Under Oslo, Palestinians are responsible for "treating, reusing, or properly disposing" of all sewage. Doing so could enable Palestinians to use effluent water for agricultural purposes, freeing up more ground water for drinking.

But 17 years later there is only one functional waste-water treatment plant in the West Bank for a population of at least 2 million. The majority of Palestinian sewage goes untreated, contaminating ground water and flowing into Israeli areas downstream.

"Gravity works also in the Holy Land," says Giora Alon, chief engineer with Israel's National Sewerage Administration, with a wry smile.

Sewage from Hebron, for example, flows 25 miles to the Israeli city of Beersheba. The JWC approved a waste-water treatment plant for Hebron in 2004, but difficulties in acquiring land upped the cost and delayed the project. In the meantime, Hamas won municipal elections in 2006 and the primary donor – the US Agency for International Development – backed out. The plant is finally under construction, along with ones in Nablus, Salfit, and Jenin.

"We are actually praying for it to be erected – the whole thing flows to us," says Dr.
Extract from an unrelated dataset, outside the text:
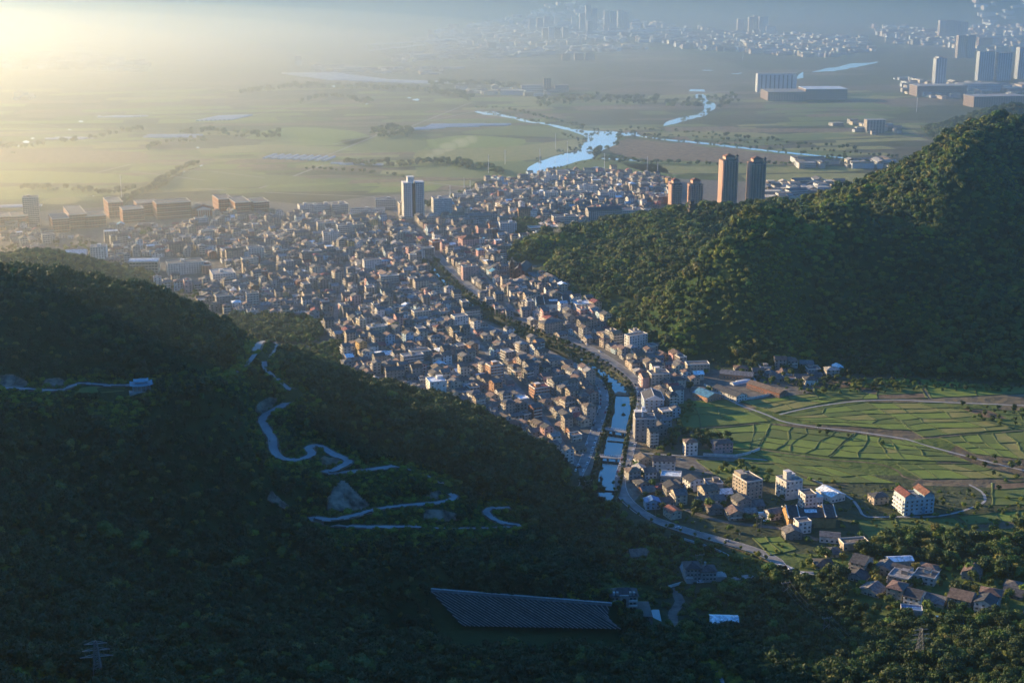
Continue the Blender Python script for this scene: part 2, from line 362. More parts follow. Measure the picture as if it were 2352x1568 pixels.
GRASS = mat("field_green", (0.070, 0.115, 0.024), 0.9, col2=(0.105, 0.130, 0.032), scale=0.05, coord='World', bump_=0.5)
PADDY = mat("field_bright", (0.145, 0.200, 0.032), 0.9, col2=(0.100, 0.150, 0.028), scale=0.07, coord='World', bump_=0.5)
STRAW = mat("field_straw", (0.21, 0.19, 0.065), 0.9, col2=(0.12, 0.15, 0.035), scale=0.06, coord='World', bump_=0.5)
BROWNF = mat("field_brown", (0.14, 0.10, 0.065), 0.95, 0.3, 0.08, coord='World')
BUNDM = mat("bund_grass", (0.085, 0.11, 0.032), 0.9, col2=(0.045, 0.07, 0.02), scale=0.12, coord='World')
WHITEP = mat("white_paint", (0.75, 0.76, 0.77), 0.5, 0.05, 1)
LEAF = [leafmat("leaves_deep", (0.014, 0.042, 0.013), (0.030, 0.064, 0.017)), leafmat("leaves_mid", (0.060, 0.110, 0.022), (0.11, 0.15, 0.028)),
        leafmat("leaves_bright", (0.150, 0.210, 0.026), (0.190, 0.225, 0.034)), leafmat("leaves_olive", (0.105, 0.125, 0.026), (0.150, 0.155, 0.036))]
def water_mat(name, col, rough, ior=1.33):
    m = bpy.data.materials.new(name); m.use_nodes = True; n = m.node_tree.nodes; L = m.node_tree.links; b = n["Principled BSDF"]
    b.inputs["Base Color"].default_value = (*col, 1); b.inputs["Roughness"].default_value = rough; b.inputs["IOR"].default_value = ior
    b.inputs["Specular IOR Level"].default_value = 1.0
    no = n.new("ShaderNodeTexNoise"); no.inputs["Scale"].default_value = 0.35; ge = n.new("ShaderNodeNewGeometry"); L.new(ge.outputs["Position"], no.inputs["Vector"])
    bp = n.new("ShaderNodeBump"); bp.inputs["Strength"].default_value = 0.015; bp.inputs["Distance"].default_value = 0.1
    L.new(no.outputs[0], bp.inputs["Height"]); L.new(bp.outputs[0], b.inputs["Normal"]); return m
FARWATER = water_mat('bright_river_water', (0.9, 0.92, 0.93), 0.03); FARWATER.node_tree.nodes['Principled BSDF'].inputs['Metallic'].default_value = 0.92
WATER = water_mat("river_water", (0.03, 0.045, 0.045), 0.02, 1.9)

# ------------------------------------------------------------------ ground sheet
def ground_material():
    m = bpy.data.materials.new("valley_ground"); m.use_nodes = True; n = m.node_tree.nodes; L = m.node_tree.links; b = n["Principled BSDF"]
    b.inputs["Roughness"].default_value = 0.95; b.inputs["Specular IOR Level"].default_value = 0.1
    ge = n.new("ShaderNodeNewGeometry")
    mp = n.new("ShaderNodeMapping"); mp.inputs["Scale"].default_value = (0.0042, 0.0125, 0); mp.inputs["Rotation"].default_value = (0, 0, R(13))
    L.new(ge.outputs["Position"], mp.inputs["Vector"])
    vo = n.new("ShaderNodeTexVoronoi"); vo.distance = 'CHEBYCHEV'; vo.inputs["Scale"].default_value = 1; L.new(mp.outputs[0], vo.inputs["Vector"])
    sp = n.new("ShaderNodeSeparateColor"); L.new(vo.outputs["Color"], sp.inputs[0])
    cr = n.new("ShaderNodeValToRGB"); e = cr.color_ramp; e.interpolation = 'CONSTANT'
    cols = [(0, (0.060, 0.072, 0.038)), (0.25, (0.085, 0.080, 0.050)), (0.42, (0.050, 0.060, 0.034)), (0.60, (0.110, 0.092, 0.066)), (0.76, (0.085, 0.120, 0.034)), (0.88, (0.14, 0.12, 0.085))]
    e.elements[0].position = 0; e.elements[0].color = (*cols[0][1], 1); e.elements[1].position = cols[1][0]; e.elements[1].color = (*cols[1][1], 1)
    for p, c in cols[2:]: q = e.elements.new(p); q.color = (*c, 1)
    L.new(sp.outputs[0], cr.inputs[0])
    n1 = n.new("ShaderNodeTexNoise"); n1.inputs["Scale"].default_value = 0.0016; n1.inputs["Detail"].default_value = 6; n1.inputs["Roughness"].default_value = 0.62; L.new(ge.outputs["Position"], n1.inputs["Vector"])
    r1 = n.new("ShaderNodeMapRange"); r1.inputs[1].default_value = 0.47; r1.inputs[2].default_value = 0.58; L.new(n1.outputs[0], r1.inputs[0])
    mx = n.new("ShaderNodeMix"); mx.data_type = 'RGBA'; L.new(r1.outputs[0], mx.inputs[0]); L.new(cr.outputs[0], mx.inputs[6]); mx.inputs[7].default_value = (0.048, 0.058, 0.032, 1)
    mp2 = n.new("ShaderNodeMapping"); mp2.inputs["Scale"].default_value = (0.004, 0.03, 1); mp2.inputs["Rotation"].default_value = (0, 0, R(10)); L.new(ge.outputs["Position"], mp2.inputs["Vector"])
    n2 = n.new("ShaderNodeTexNoise"); n2.inputs["Scale"].default_value = 1; n2.inputs["Detail"].default_value = 8; n2.inputs["Roughness"].default_value = 0.7; L.new(mp2.outputs[0], n2.inputs["Vector"])
    r2 = n.new("ShaderNodeMapRange"); r2.inputs[1].default_value = 0.3; r2.inputs[2].default_value = 0.7; r2.inputs[3].default_value = 0.55; r2.inputs[4].default_value = 1.4; L.new(n2.outputs[0], r2.inputs[0])
    hs = n.new("ShaderNodeHueSaturation"); L.new(mx.outputs[2], hs.inputs["Color"]); L.new(r2.outputs[0], hs.inputs["Value"])
    at = n.new("ShaderNodeAttribute"); at.attribute_name = "forest"
    n3 = n.new("ShaderNodeTexNoise"); n3.inputs["Scale"].default_value = 0.09; n3.inputs["Detail"].default_value = 6; L.new(ge.outputs["Position"], n3.inputs["Vector"])
    m3 = n.new("ShaderNodeMix"); m3.data_type = 'RGBA'; m3.inputs[6].default_value = (0.014, 0.036, 0.012, 1); m3.inputs[7].default_value = (0.032, 0.06, 0.018, 1); L.new(n3.outputs[0], m3.inputs[0])
    m4 = n.new("ShaderNodeMix"); m4.data_type = 'RGBA'; L.new(at.outputs["Fac"], m4.inputs[0]); L.new(hs.outputs[0], m4.inputs[6]); L.new(m3.outputs[2], m4.inputs[7])
    L.new(m4.outputs[2], b.inputs["Base Color"])
    bp = n.new("ShaderNodeBump"); bp.inputs["Strength"].default_value = 0.8; bp.inputs["Distance"].default_value = 3; L.new(n3.outputs[0], bp.inputs["Height"]); L.new(bp.outputs[0], b.inputs["Normal"])
    return m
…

Alon. "It's in our interest."

Of the 30 Palestinian waste-water treatment plants submitted to the JWC since 1995, only four have received full Israeli approval, according to the PWA. In 2009, a controversial World Bank report accused Israeli bureaucracy of delaying desperately needed Palestinian water projects. Israel strenuously objected to the report, and pointed out that many projects had been delayed due to Palestinian inaction. But since then, the JWC has approved a flurry of waste-water treatment plants, according to a detailed Israeli accounting of 35 proposed plants provided to the Monitor.

Both sides agree the JWC is worse for wear, having outlived its original mandate by a dozen years. Baruch Nagar, head of Israel's Water Administration for the West Bank and Gaza Strip, says he's not opposed to working out a new pact, but is doubtful it would improve things.

"We are seeing now that they don't respect the current agreement," he says. "Why are we going to sign another?"

But at least the JWC hasn't folded, like all the other 26 bilateral committees set up by Oslo.

Deciding whether to work within the JWC is kind of like "a choice between a camel and walking," quips Alon. Though there may be spitting involved, and it kind of stinks, "you take the camel, right?"